New from the University of Virginia Press: Jamestown, the Truth Revealed by William M. Kelso.
About the book, from the publisher:
What was life really like for the band of adventurers who first set foot on the banks of the James River in 1607? Important as the accomplishments of these men and women were, the written records pertaining to them are scarce, ambiguous, and often conflicting, and those curious about the birthplace of the United States have had little to turn to except dramatic and often highly fictionalized reports. In Jamestown, the Truth Revealed, William Kelso takes us literally to the soil where the Jamestown colony began, unearthing footprints of a series of structures, beginning with the James Fort, to reveal fascinating evidence of the lives and deaths of the first settlers, of their endeavors and struggles, and new insight into their relationships with the Virginia Indians. He offers up a lively but fact-based account, framed around a narrative of the archaeological team's exciting discoveries.--Marshal Zeringue
Unpersuaded by the common assumption that James Fort had long ago been washed away by the James River, William Kelso and his collaborators estimated the likely site for the fort and began to discover its extensive remains, including palisade walls, bulwarks, interior buildings, a well, a warehouse, and several pits. More than 2,000,000 objects were cataloged, more than half dating to the time of Queen Elizabeth and King James. In the time since that major find, roughly coinciding with Jamestown’s quadricentennial, Kelso and his team have made several critical discoveries.
He describes the recent excavations of numerous additional buildings, including the settlement’s first church, which served as the burial place of four Jamestown leaders, the governor’s row house during the term of Samuel Argall, and substantial dump sites, which are troves for archaeologists. He also recounts how researchers confirmed the practice of survival cannibalism in the colony following the recovery from an abandoned cellar bakery of the cleaver-scarred remains of a young English girl.
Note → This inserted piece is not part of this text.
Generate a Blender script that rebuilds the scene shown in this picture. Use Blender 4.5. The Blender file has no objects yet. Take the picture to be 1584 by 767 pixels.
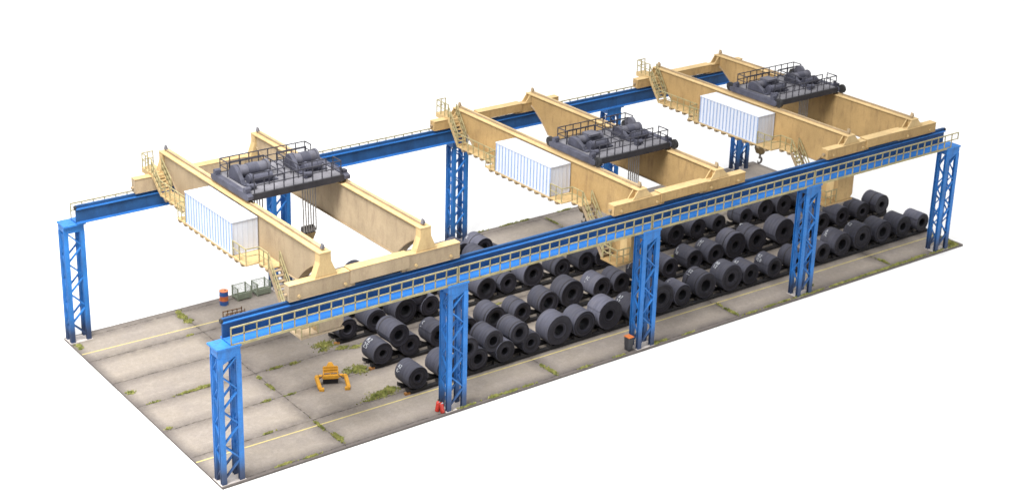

CT scanning and computer graphics have even allowed researchers to put a face on this victim of the brutal winter of 1609-10, a period that has come to be known as the "starving time."
Refuting the now decades-old stereotype that attributed the high mortality rate of the Jamestown settlers to their laziness and ineptitude, Jamestown, the Truth Revealed produces a vivid picture of the settlement that is far more complex, incorporating the most recent archaeology and using twenty-first-century technology to give Jamestown its rightful place in history and thus contributing to a broader understanding of the transatlantic world.